復帰摂理歴史を見れば、アダム家庭からノア家庭、アブラハム家庭、モーセとイエス様の家庭まで、四千年の歴史が流れてきていますが、彼らが失敗するようになった動機は、ある一年を中心としたものではありません。アダム家庭において、アダムとエバが堕落したのも、一年や十年、あるいは何十年を計画して失敗したのではありません。その失敗は、一瞬にしてもたらされたのです。その一瞬の失敗が、億千万年続いてきたことを考えるとき、その瞬間、瞬間がどれほど恐ろしく、どれほど怖いものかを知ることができます。
一瞬の失敗によって、歴史時代において修行の道を歩んだ数多くの人々が受難の報いを受けなければならず、そのみ旨に従っていかなかった数多くの民族が、滅亡のどん底に落ちなければなりませんでした。それが、途方もない蕩減の祭物の起源になったのです。ですから、ヵチッ、力チッという一瞬が恐ろしいのです。永遠の天国も、一瞬を離れてはあり得ません。
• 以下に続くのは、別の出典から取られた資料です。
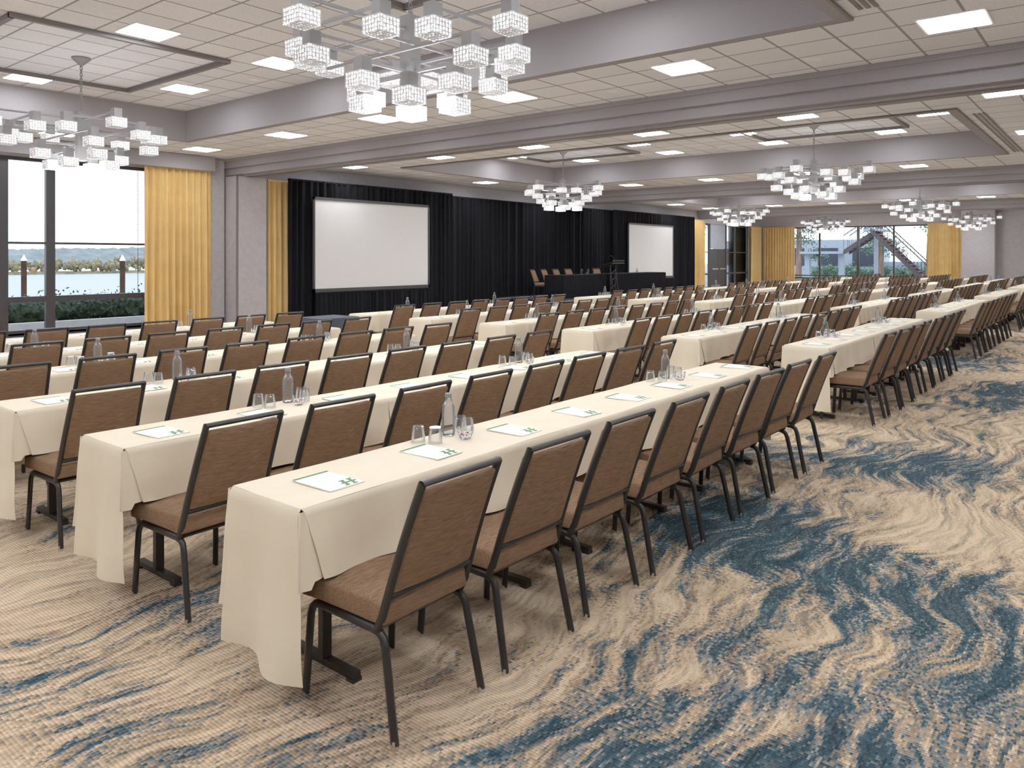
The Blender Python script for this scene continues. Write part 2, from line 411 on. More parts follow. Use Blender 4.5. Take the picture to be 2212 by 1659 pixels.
b.box(XL-.07,XL-.0,38.05,38.8,.98,1.04,2); b.box(XL-.07,XL-.0,39.0,39.75,.98,1.04,2)
struct(b.obj('door_1',[m_alu,m_bluegrey,m_glide],merge=False))

# curtains -------------------------------------------------
def curtain(name,axis,pos,a0,a1,z0,z1,mat,amp,wl,rows=8,seed=1,irr=.35,gather=0):
    rnd=random.Random(seed); n=max(2,int((a1-a0)/wl))
    ph=[rnd.uniform(-irr,irr) for _ in range(n+2)]; am=[amp*rnd.uniform(.45,1.35) for _ in range(n+2)]
    nu=n*8
    def fn(u,v):
        k=u*n; i=int(min(k,n)); fr=k-i
        phs=ph[i]*(1-fr)+ph[i+1]*fr; A=am[i]*(1-fr)+am[i+1]*fr
        sway=.35*math.sin(v*3+i*1.7)
        d=A*math.sin(2*pi*k+phs*2*pi+sway*(1-v))
        if gather: A2=A*(.55+.45*(1-v)); d=A2*math.sin(2*pi*k+phs+sway*(1-v))
        a=a0+(a1-a0)*u; z=z0+(z1-z0)*v
        return (pos+d,a,z) if axis=='x' else (a,pos+d,z)
    b=MB(); b.grid(fn,nu,rows)
    if axis=='x': b.box(pos-amp*.5,pos+amp*.5,a0,a1,z1-.02,z1+.02)
    else: b.box(a0,a1,pos-amp*.5,pos+amp*.5,z1-.02,z1+.02)
    return b.obj(name,[mat],60,merge=False)
gl='floor-length pleated gold curtain beside a window'
for i,(ax,p,a0,a1,z1) in enumerate([('x',-16.9,8.02,9.58,3.66),('x',-16.6,10.92,11.6,3.55),('x',-16.5,34.5,35.85,3.45),('x',-16.7,42.4,43.9,3.36),('y',44.3,-16.75,-14.9,3.36),('y',44.3,-8.1,-6.52,3.36)]):
    top(curtain('gold_curtain',ax,p,a0,a1,.02,z1,m_gold,.075,.15,seed=i,gather=1),gl,'curtain','gold window curtains')
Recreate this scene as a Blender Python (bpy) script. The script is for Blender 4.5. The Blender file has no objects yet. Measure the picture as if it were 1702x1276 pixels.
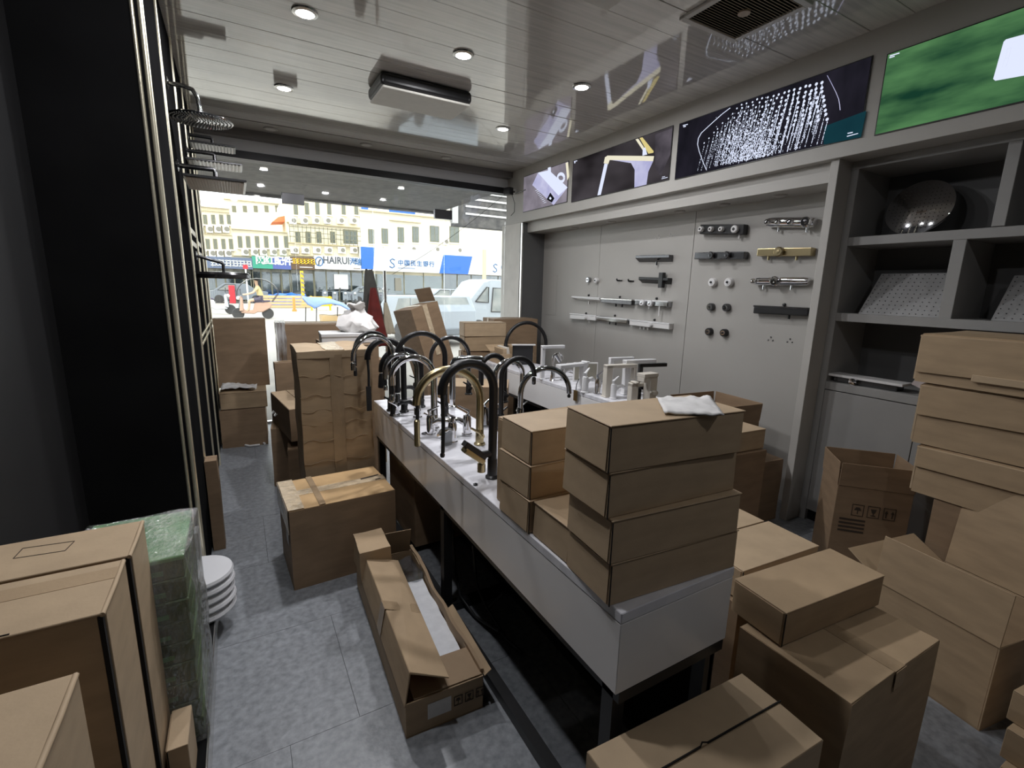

永遠の出発は、自分が死んで始まるのではありません。永遠の出発は、自分がみ旨を知った瞬間から続くのです。ここにおいて、一瞬でも時間の飛躍があって深い穴が生じれば、永遠は中断されるのです。ですから、私たちが生涯路程を中心として信仰の道を行くときに、今年行けなければ来年行き、来年行けなければ再来年行き、十代に行けなければ二十代に行き、二十代に行けなければ三十代に行き、三十代に行けなければ四十代に行き、四十代に行けなければ五十代に行く、このようにしてはいけません。一生をこのように生きていけば、一生の間、み旨と一つになる一日の生活も送ることができずに死ぬでしょう。もしそのように生きたならば、その人は天国に行けません。いくら自分が暮らしているその国が良いといっても、一日の勝利基準をもてなければ天の国に行け一年の勝利基準をもてなければ永遠の世界に入れないのです。
そのため、信仰者は永遠を夢見て進むことも重要ですが、それより重要なことは、現実においてどのように悪を清算し、善の旗手になるかということです。このような問題が何よりも重要です。
このような点から見るとき、アダムの瞬間的な失敗が、億千万年の恨を残したのです。アダム家庭において、カインとアベルが父母の恨を解き、兄弟の壁を崩して、一つの家庭の起源をつくらなければなりませんでした。このように復帰摂理の代表として立てられたアベルが死んだのも、瞬間的な事件でした。百二十年かけて箱舟を造ったノアの苦労の路程において、神様が「願いを成就する日が来たので、船に乗りなさい!」と言われた命令も、一瞬の間に下されました。この命令に同調した人は、永遠な神様の祝福を受けられましたが、そのようにできなかった人は、永遠の審判圏内で水葬されたのです。
アブラハムも同じです。神様が、「天を仰いで、星を数えることができるなら、数えてみなさい。あなたの子孫はあのようになるでしょう」(創世記一五•五)と祝福されましたが、その祝福の命令もカチッという一瞬に下されたというのです。アブラハムが象徴献祭を行った時間も、何十年間、象徴献祭を行ったのではなく、たった一日の時間圏内でした。供え物を裂いて象徴献祭を行う時間はわずかでしたが、ここにおいて歴史的なすべての生死禍福の起源が組まれてきたのです。今日、信仰者が恐れるべきことは、終わりの日に訪ねてくる審判ではなく,一日一日の生活圏内で訪ねてくる時間をどのようにみ旨と一致させるか、どのようにみ旨と共に交差路を形成していくかという問題です。